━━━ Supplied records ━━━

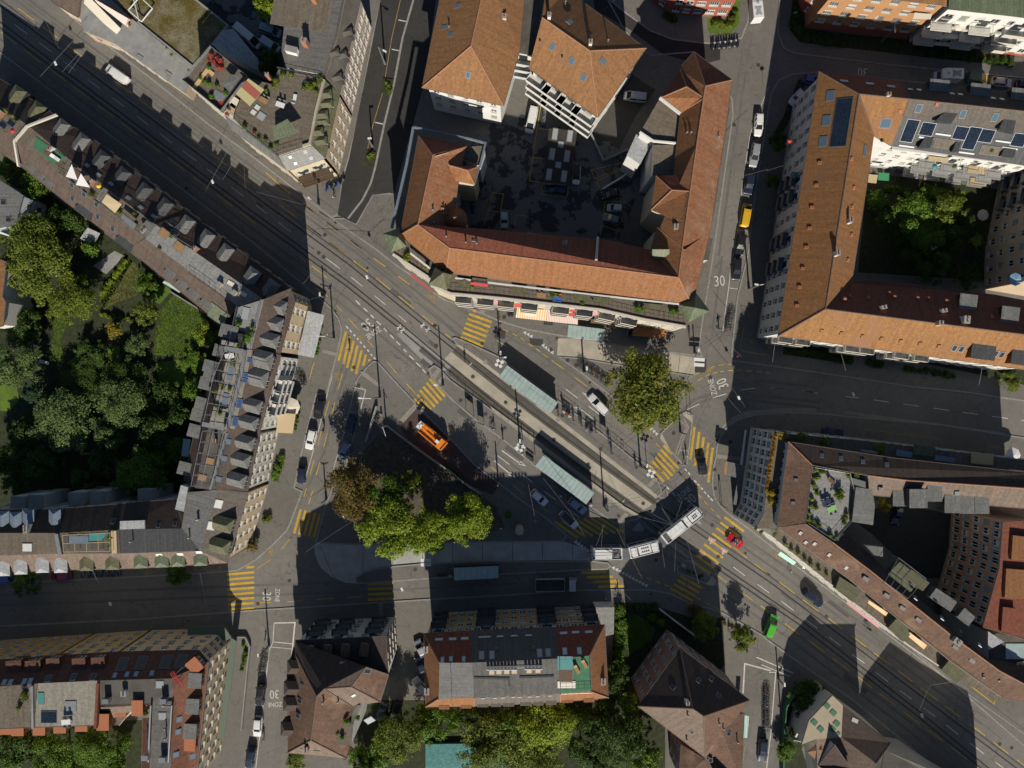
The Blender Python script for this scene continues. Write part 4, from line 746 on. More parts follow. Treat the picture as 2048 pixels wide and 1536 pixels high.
# awnings, shop fronts and shelters of this block
slab_on(u, pts('C 690,80,4.2 995,100,4.2 985,215,3.0 672,180,3.0'), 0, .05, 'aw_orange', 'awning'); slab_on(u, pts('C 998,100,4.2 1312,130,4.2 1308,252,3.0 988,217,3.0'), 0, .05, 'aw_pink', 'awning')
slab_on(u, pts('A 1135,750,3.6 1375,945,3.6 1365,950,3.2 1128,768,3.2'), 0, .3, 'red', 'shop_sign'); aw = slab_on(u, pts('A 1650,1000,3.6 1762,1005,3.6 1758,1095,3.0 1643,1085,3.0'), 0, .05, 'black', 'awning')
plain('logo_white', (.75, .73, .7), .7)
cc = p1('A 1702,1050', 3.42); mb = MB(u.loc); mb.ribbon([cc + Vector((.52 * math.cos(k * .42), .52 * math.sin(k * .42), 0)) for k in range(15)], .14, closed=True); mb.box(cc + Vector((-.12, 0, 0)), (.16, .5, .03)); mb.box(cc + Vector((.12, 0, 0)), (.16, .5, .03)); mb.build('logo', ['logo_white'], aw)
for a, b_, m in (('A 1655,1078,3.15 1690,1082,3.15', 0, 'lime'), ('A 1690,1082,3.15 1722,1085,3.15', 0, 'red'), ('A 1722,1085,3.15 1752,1088,3.15', 0, 'lightblue')): mb = MB(u.loc); mb.ribbon(pts(a), .14, h=.02); mb.build('colour_stripe', [m], aw)
slab_on(u, pts('A 1790,1015,3.4 2040,1030,3.4 C 590,80,3.4 A 1775,1100,3.2'), 0, .08, 'greywall', 'canopy')
for t in ('C 628,10,8.6 790,15,8.6 785,78,7.6 632,72,7.6', 'C 448,5,8.6 605,10,8.6 600,50,7.8 450,45,7.8', 'C 1235,75,9 1400,95,9 1390,140,8 1222,118,8', 'C 1218,130,6.5 1370,145,6.5 1362,180,5.6 1215,165,5.6', 'C 1410,110,9 1590,115,9 1580,150,8.3 1415,165,8.3', 'A 1750,840,14.9 1925,865,14.9 1920,890,14.2 1745,868,14.2'): slab_on(u, pts(t), 0, .05, 'pink' if '1410' in t or '448' in t else 'red', 'awning')
slab_on(u, pts('C 1445,195,3.2 1745,215,3.2 1740,268,3.0 1440,235,3.0'), 0, .1, 'wood_dark', 'canopy')
kb = Bld('porch', 'small orange-tiled porch roof under the cream facade right of the glass shelter', 'porch'); kb.comp('21 a732,402,3.6 b722,475,2.8 c922,497,2.8 d935,420,3.6', 'abcd:tile_orange', 'darkwall', .3)
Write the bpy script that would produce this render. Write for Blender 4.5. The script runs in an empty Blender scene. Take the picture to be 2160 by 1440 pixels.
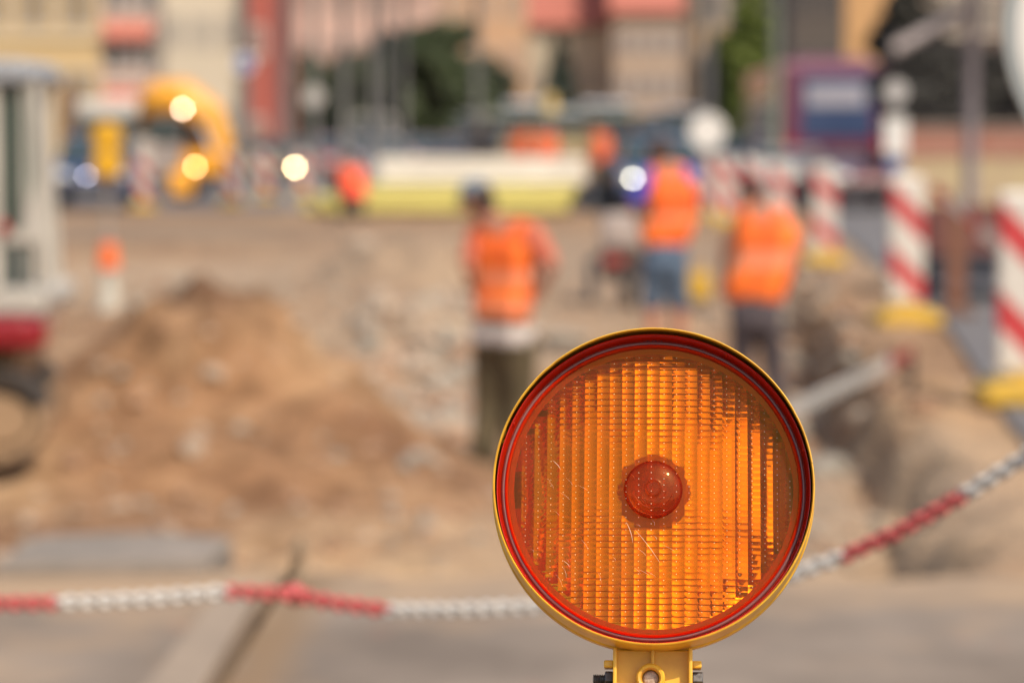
import bpy, bmesh, math, random
from mathutils import Vector, Matrix, noise
R = math.radians
sc = bpy.context.scene
COL = sc.collection
random.seed(7)

# ------------------------------------------------------------------ camera
CAM_H = 1.4
F = 6000.0                      # focal length in photo pixels (2160 wide)
PITCH = math.atan(425.0 / F)
cam_d = bpy.data.cameras.new("camera")
cam = bpy.data.objects.new("camera", cam_d)
COL.objects.link(cam)
cam.location = (0, 0, CAM_H)
cam.rotation_euler = (R(90) - PITCH, 0, 0)
cam_d.sensor_width = 36.0
cam_d.lens = 36.0 * F / 2160.0
cam_d.clip_start = 0.05
cam_d.clip_end = 4000
cam_d.dof.use_dof = True
cam_d.dof.focus_distance = 1.73
cam_d.dof.aperture_fstop = 5.8
cam_d.dof.aperture_blades = 9
cam_d.dof.aperture_rotation = R(10)
sc.camera = cam

# ------------------------------------------------------------------ sky and sun
SUN_EL, SUN_AZ = 50.0, 36.0     # azimuth measured to the right of straight behind the camera
sdir = Vector((math.sin(R(SUN_AZ)) * math.cos(R(SUN_EL)), -math.cos(R(SUN_AZ)) * math.cos(R(SUN_EL)), math.sin(R(SUN_EL))))
world = bpy.data.worlds.new("World")
sc.world = world
world.use_nodes = True
wn = world.node_tree
wn.nodes.clear()
sky = wn.nodes.new("ShaderNodeTexSky")
sky.sky_type = 'NISHITA'
sky.sun_disc = False
sky.sun_elevation = R(SUN_EL)
sky.sun_rotation = math.atan2(sdir.x, sdir.y)
sky.air_density = 1.3
sky.dust_density = 3.0
bg = wn.nodes.new("ShaderNodeBackground")
bg.inputs[1].default_value = 0.13
wo = wn.nodes.new("ShaderNodeOutputWorld")
wn.links.new(sky.outputs[0], bg.inputs[0])
wn.links.new(bg.outputs[0], wo.inputs[0])
sl = bpy.data.lights.new("sun", 'SUN')
sl.energy = 3.1
sl.angle = R(0.5)
sl.color = (1.0, 0.89, 0.73)
sun = bpy.data.objects.new("sun", sl)
COL.objects.link(sun)
sun.rotation_euler = sdir.to_track_quat('Z', 'Y').to_euler()
sun.location = (6, -6, 12)

sc.view_settings.view_transform = 'Standard'
sc.view_settings.look = 'None'
sc.view_settings.exposure = 0.37
sc.view_settings.gamma = 1.0
sc.cycles.use_denoising = True
sc.cycles.max_bounces = 12
sc.cycles.transparent_max_bounces = 12
sc.cycles.sample_clamp_indirect = 12

# ------------------------------------------------------------------ helpers
def P(px, py, d):
    """point seen at photo pixel (px,py) at world distance y=d"""
    c, s = math.cos(PITCH), math.sin(PITCH)
    u, v = (px - 1080) / F, (720 - py) / F
    vx, vy, vz = u, c + v * s, -s + v * c
    k = d / vy
    return Vector((vx * k, d, CAM_H + vz * k))

def G(px, py, z=0.0):
    c, s = math.cos(PITCH), math.sin(PITCH)
    u, v = (px - 1080) / F, (720 - py) / F
    vx, vy, vz = u, c + v * s, -s + v * c
    k = (z - CAM_H) / vz
    return Vector((vx * k, vy * k, z))

class NT:
    def __init__(self, name):
        self.m = bpy.data.materials.new(name)
        self.m.use_nodes = True
        self.t = self.m.node_tree
        self.t.nodes.clear()
        self.out = self.t.nodes.new("ShaderNodeOutputMaterial")
    def n(self, kind, **kw):
        nd = self.t.nodes.new("ShaderNode" + kind)
        for k, v in kw.items():
            setattr(nd, k, v)
        return nd
    def l(self, a, b):
        self.t.links.new(a, b)

def c4(c):
    return (c[0], c[1], c[2], 1.0)

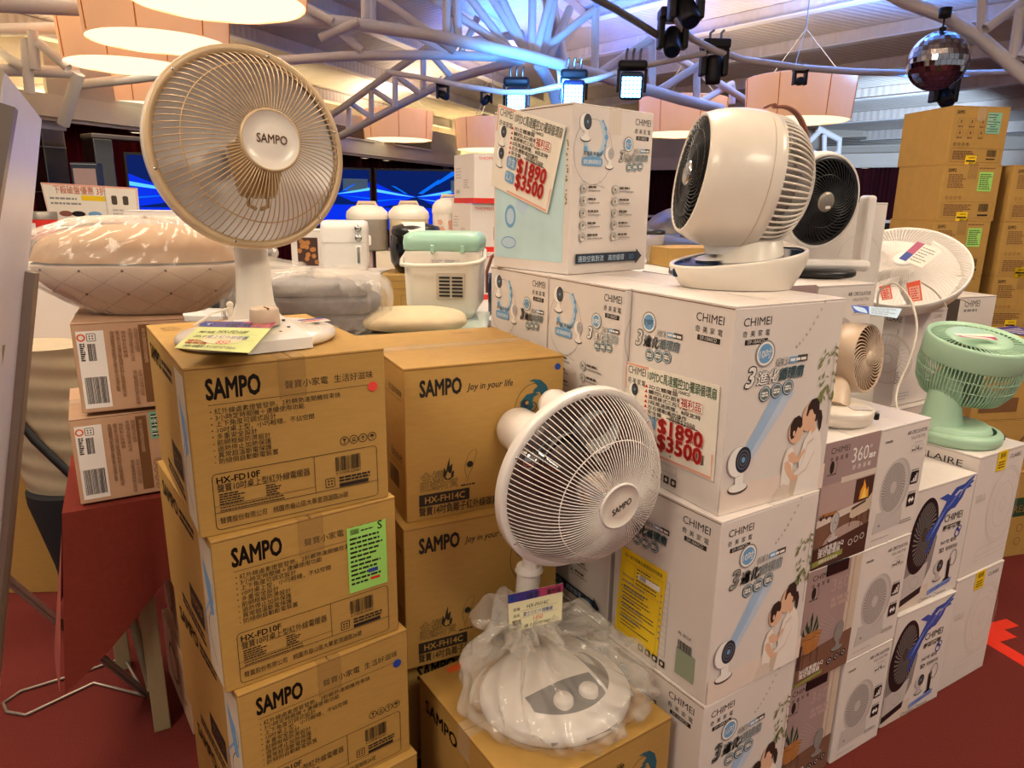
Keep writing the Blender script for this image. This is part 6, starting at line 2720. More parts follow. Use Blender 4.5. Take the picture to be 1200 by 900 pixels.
def soft(cx, cy, cz, rx, ry, rz, e1, e2, wob, seed, rot=0.):
    r_ = random.Random(seed)
    p = [r_.uniform(0, 6.28) for _ in range(8)]
    c0, s0 = math.cos(rot), math.sin(rot)

    def fn(u, v):
        a, b = 2 * PI * u, -PI / 2 + PI * v
        k = 1 + wob * (math.sin(3 * a + p[0]) * math.cos(2 * b) * .5 + math.sin(7 * a + p[1] + 3 * b) * .35 + math.sin(13 * a + p[2] - 7 * b) * .22 + math.sin(21 * b + p[3] + 2 * a) * .15)
        x = rx * sq(math.cos(b), e1) * sq(math.cos(a), e2) * k
        y = ry * sq(math.cos(b), e1) * sq(math.sin(a), e2) * k
        z = rz * sq(math.sin(b), e1) * (1 + wob * math.sin(4 * a + 5 * b + p[4]) * .6)
        return (cx + x * c0 - y * s0, cy + x * s0 + y * c0, cz + z)
    return fn


L1TOP = .7585 + LH + .012 + LH
qz = L1TOP + .002
qp = Vector((-1.03, 1.98, qz))
t = thing('quilt', 'folded quilt with dotted diamond pattern, on the pinkish cartons, in plastic', 'bedding', qp)

qc, qs = math.cos(.22), math.sin(.22)


def qr(z):
    """half width, half depth and shift of the bedding at height z"""
    if z < .14:
        k = min(1., max(0., z / .14))
        k = math.sin((.32 + .68 * k) * PI / 2)
        return .262 * k, .20 * k, .035 * (1 - k)
    k = (z - .14) / .15
    return .262 - .04 * k, .20 - .03 * k, .02 * k


def q_at(x, y, z):
    return (x * qc - y * qs, x * qs + y * qc, z)


def q_body(z0, z1_, cap, wob, seed):
    r_ = random.Random(seed)
    p = [r_.uniform(0, 6.28) for _ in range(6)]

    def fn(u, v):
        a = 2 * PI * u
        if v < .5:
            z, k = z0 + (z1_ - z0) * v * 2, 1.
        else:
            q_ = (v - .5) * 2
            z, k = z1_ + cap * math.sin(q_ * PI / 2), math.cos(q_ * PI / 2) ** .55
        rx, ry, sx_ = qr(min(z, .29))
        k *= 1 + wob * (math.sin(5 * a + p[0] + 20 * z) + .6 * math.sin(9 * a + p[1] - 30 * z) + .4 * math.sin(17 * a + p[2] + 50 * z))
        return q_at(sx_ + rx * k * sq(math.cos(a), .7), ry * k * sq(math.sin(a), .7), z)
    return fn


mb = MB()
mb.grid(q_body(.0, .135, .012, .006, 3), 96, 30, 'quilt')


def q_front(x, z):
    """point of the near side at (x, z), a hair outside the cloth"""
    rx, ry, sx_ = qr(z)
    k = max(0., 1 - abs((x - sx_) / rx) ** (2 / .7)) ** .35
    return Vector(q_at(x, -ry * 1.006 * k - .0025, z))


for fam in (1, -1):
    for j in range(-14, 15):
        for i in range(90):
            s = -.25 + i * .0056
            x, z = s, .065 + j * .062 + fam * s * .62
            rx, ry, sx_ = qr(min(max(z, 0), .28))
            if not .008 < z < .128 or abs(x - sx_) > rx * .96:
                continue
            p = q_front(x, z)
            n = Vector((p.x * .5, -1, -.2)).normalized()
            mb.lathe([(0, .0), (.0013, .0)], 'quilt_dot', 5, M=frame(p, n))
        for i in range(-5, 6):
            x = i * .1
            z = .065 + j * .062 + x * .62
            rx, ry, sx_ = qr(min(max(z, 0), .28))
            if fam == 1 and .008 < z < .128 and abs(x - sx_) < rx * .96:
                p = q_front(x, z)
                mb.lathe([(0, .0004), (.0036, .0004)], 'quilt_dot', 8, M=frame(p, Vector((p.x * .5, -1, -.2))))
mb.build('patterned_layer', t)
mb = MB()
mb.grid(q_body(.145, .180, .055, .008, 8), 96, 30, 'quilt_tan')
mb.build('tan_layer', t)
ph2 = [rnd.uniform(0, 6.28) for _ in range(6)]
fb = q_body(.0, .185, .068, .010, 21)


def film(u, v):
    x, y, z = fb(u, v)
    k = .008 * math.sin(23 * u * 6.28 + 14 * v + ph2[0]) * math.sin(9 * v + ph2[1]) + .006 * math.sin(41 * u * 6.28 - 31 * v)
    # loose flap out to the left and right of the belt line
    bl = math.exp(-((z - .15 + .09 * (x + .0)) / .022) ** 2)
    w_ = (math.exp(-((u - .55) / .05) ** 2) * 1.1 + math.exp(-((u - .98) / .04) ** 2) * .6) * math.exp(-((z - .16) / .04) ** 2)
    sgn = -1 if x < 0 else 1
    return (x * (1.05 + k) + sgn * .17 * w_, y * (1.06 + k + .03 * bl) - .004, max(.002, z * 1.01 + k * .6))


mb = MB()
mb.grid(film, 170, 70, 'plastic_film')
bg = tag(mb.build('plastic_bag'), 'shiny clear plastic bag wrapped around the dotted quilt at the left', 'bag')
bg.location = qp

# counter the mid-ground goods stand on
def counter(name, label, x0, y0, x1, y1, h, top='counter_white'):
    t = thing(name, label, 'counter', ((x0 + x1) / 2, (y0 + y1) / 2, 0))
    w_, d_ = (x1 - x0) / 2, (y1 - y0) / 2
    mb = MB()
    mb.box((-w_, -d_, h - .03), (w_, d_, h), top, .004)
    mb.build('top_board', t)
    mb = MB()
    mb.box((-w_ + .02, -d_ + .02, 0), (w_ - .02, d_ - .02, h - .03), 'counter_white', .003)
    for k_ in range(3):
        mb.box((-w_ + .015 + k_ * .6 * w_, -d_ + .014, .06), (-w_ + .03 + (k_ + 1) * .6 * w_, -d_ + .021, h - .08), 'carton_white', .002, 1)
    mb.build('cabinet', t)
    return t


K1 = 1.085
counter('display_counter', 'pale counter with a greenish glass top carrying the bread maker and cushion', -1.02, 2.43, -.10, 3.10, K1, 'glass_top')
K2 = 1.035
counter('display_counter', 'long pale counter behind, carrying cookers, air fryer and red-striped cartons', -1.9, 3.18, .05, 4.75, K2)

bp = Vector((-.745, 2.58, K1 + .001))
t = thing('blanket', 'folded fluffy grey blanket in plastic, behind the ivory desk heater', 'bedding', bp)
mb = MB()
for k_, (z, rz, dx) in enumerate(((.04, .041, .0), (.105, .038, .012), (.162, .032, -.01))):
    mb.grid(soft(dx, .0, z, .235, .15, rz, .5, .45, .035, 31 + k_, .12), 80, 26, 'blanket_grey')
mb.build('folded_layers', t)
mb = MB()
fb2 = soft(.0, .0, .105, .29, .19, .107, .55, .55, .03, 44, .12)


def film2(u, v):
    x, y, z = fb2(u, v)
    k = .010 * math.sin(17 * u * 6.28 + 5 * v) * math.sin(8 * v) + .006 * math.sin(37 * u * 6.28 - 17 * v)
    w_ = math.exp(-((u - .52) / .06) ** 2) * math.exp(-((v - .85) / .18) ** 2)
    return (x - .05 * w_ + k * .6, y + k, max(.002, z + .06 * w_ + k))


mb.grid(film2, 130, 48, 'plastic_film_dense')
bg = tag(mb.build('plastic_bag'), 'cloudy plastic bag wrapped around the folded grey blanket', 'bag')
bg.location = bp

cp = Vector((-.37, 2.60, K1 + .001))
mb = MB()
mb.grid(soft(0, 0, .042, .20, .16, .043, .9, .7, .02, 5, .1), 60, 24, 'cushion_cream')
cu = tag(mb.build('cushion'), 'flat cream cushion lying in front of the mint-lidded bread maker', 'cushion')
cu.location = cp
mb, f = sheet('flyer', None, [(-.62, 2.60, K1 + .002), (-.44, 2.52, K1 + .002), (-.52, 2.37, K1 + .002), (-.70, 2.45, K1 + .002)], 'poster_paper', t=.0008)
f.lines(.1, .1, .9, .9, 8, .006, 'ink_faint', 3)
tag(mb.build('flyer'), 'white printed sheet on the counter below the blanket bag', 'flyer')

# ---- bread maker, mint lid
t = thing('bread_maker', 'white bread maker with mint lid and vented back', 'bread maker', (-.285, 2.99, K1 + .001), R(-4))
W, H_ = .155, .285


def rr_prof(w_, d_, r, n=6):
    pts = []
    for cx, cy, a in ((w_ - r, -d_ + r, -90), (w_ - r, d_ - r, 0), (-w_ + r, d_ - r, 90), (-w_ + r, -d_ + r, 180)):
        for i in range(n + 1):
            q_ = R(a + 90 * i / n)
            pts.append((cx + r * math.cos(q_), cy + r * math.sin(q_)))
    return pts


def loft(mb, secs, m, cap=True):
    """secs: list of (outline, z)"""
    n = len(secs[0][0])
    vs = [(x, y, z) for pts, z in secs for x, y in pts]
    fs = [[j * n + i, j * n + (i + 1) % n, (j + 1) * n + (i + 1) % n, (j + 1) * n + i] for j in range(len(secs) - 1) for i in range(n)]
    mb.add(vs, fs, m, True)
    if cap:
        mb.add(vs[:n], [list(range(n))[::-1]], m)
        mb.add(vs[-n:], [list(range(n))], m)


mb = MB()
loft(mb, [(rr_prof(.118, .11, .04), 0), (rr_prof(.128, .12, .04), .02), (rr_prof(.15, .135, .045), .055), (rr_prof(.153, .14, .045), .16), (rr_prof(.156, .142, .045), .262), (rr_prof(.150, .138, .045), .275)], 'ivory_plastic')
b_ = mb.build('body', t)
mb = MB()
f = D(mb, (-.04, -.1425, .245), (.12, 0, 0), (0, 0, -.03))
f.rect(0, 0, 1, 1, 'carton_white')
f.lines(.05, .1, .42, .9, 4, .003, 'ink_grey', 4)
f.lines(.5, .1, .95, .9, 4, .003, 'ink_grey', 5)
mb.build('rating_label', b_)
mb = MB()
for i in range(6):
    for s in (0, 1):
        mb.box((-.005 + .052 * s, -.1455, .095 + .0145 * i), (.038 + .052 * s, -.1395, .102 + .0145 * i), 'black_plastic')
for x0, z0, x1, z1_ in ((-.015, .085, .1, .0865), (-.015, .188, .1, .1895), (-.015, .085, -.0135, .189), (.0985, .085, .1, .189)):
    mb.box((x0, -.1445, z0), (x1, -.139, z1_), 'beige_plastic')
mb.build('vent', t)
mb = MB()
loft(mb, [(rr_prof(.150, .138, .045), .276), (rr_prof(.156, .143, .045), .279), (rr_prof(.158, .145, .045), .31), (rr_prof(.153, .14, .045), .335), (rr_prof(.135, .12, .045), .347)], 'mint_lid')
mb.build('lid', t, 'mint green lid')
mb = MB()
for x in (-.03, .09):
    mb.box((x - .008, -.152, .268), (x + .008, -.138, .30), 'mint_lid', .004, 2)
mb.build('hinge', t)
mb = MB()
mb.tube([(-.158, .05, .27), (-.162, .0, .262), (-.166, -.09, .235), (-.155, -.152, .222), (-.10, -.166, .218), (.10, -.166, .225), (.155, -.155, .235), (.172, -.09, .245), (.164, 0, .262), (.158, .05, .27)], .009, 'ivory_plastic', 12)
mb.build('handle', t)
mb = MB()
mb.tube([(-.06, -.145, .045), (-.075, -.17, .035), (-.09, -.175, .02), (-.10, -.16, .006)], .007, 'ivory_plastic', 8)
mb.build('plug_cord', t)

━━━

- **What this task involves**:
Find the lines that include the string "picture", then copy each of them.

- **Exercise output**:
The Blender Python script for this scene continues. Write part 4, from line 746 on. More parts follow. Treat the picture as 2048 pixels wide and 1536 pixels high.
Write the bpy script that would produce this render. Write for Blender 4.5. The script runs in an empty Blender scene. Take the picture to be 2160 by 1440 pixels.
Keep writing the Blender script for this image. This is part 6, starting at line 2720. More parts follow. Use Blender 4.5. Take the picture to be 1200 by 900 pixels.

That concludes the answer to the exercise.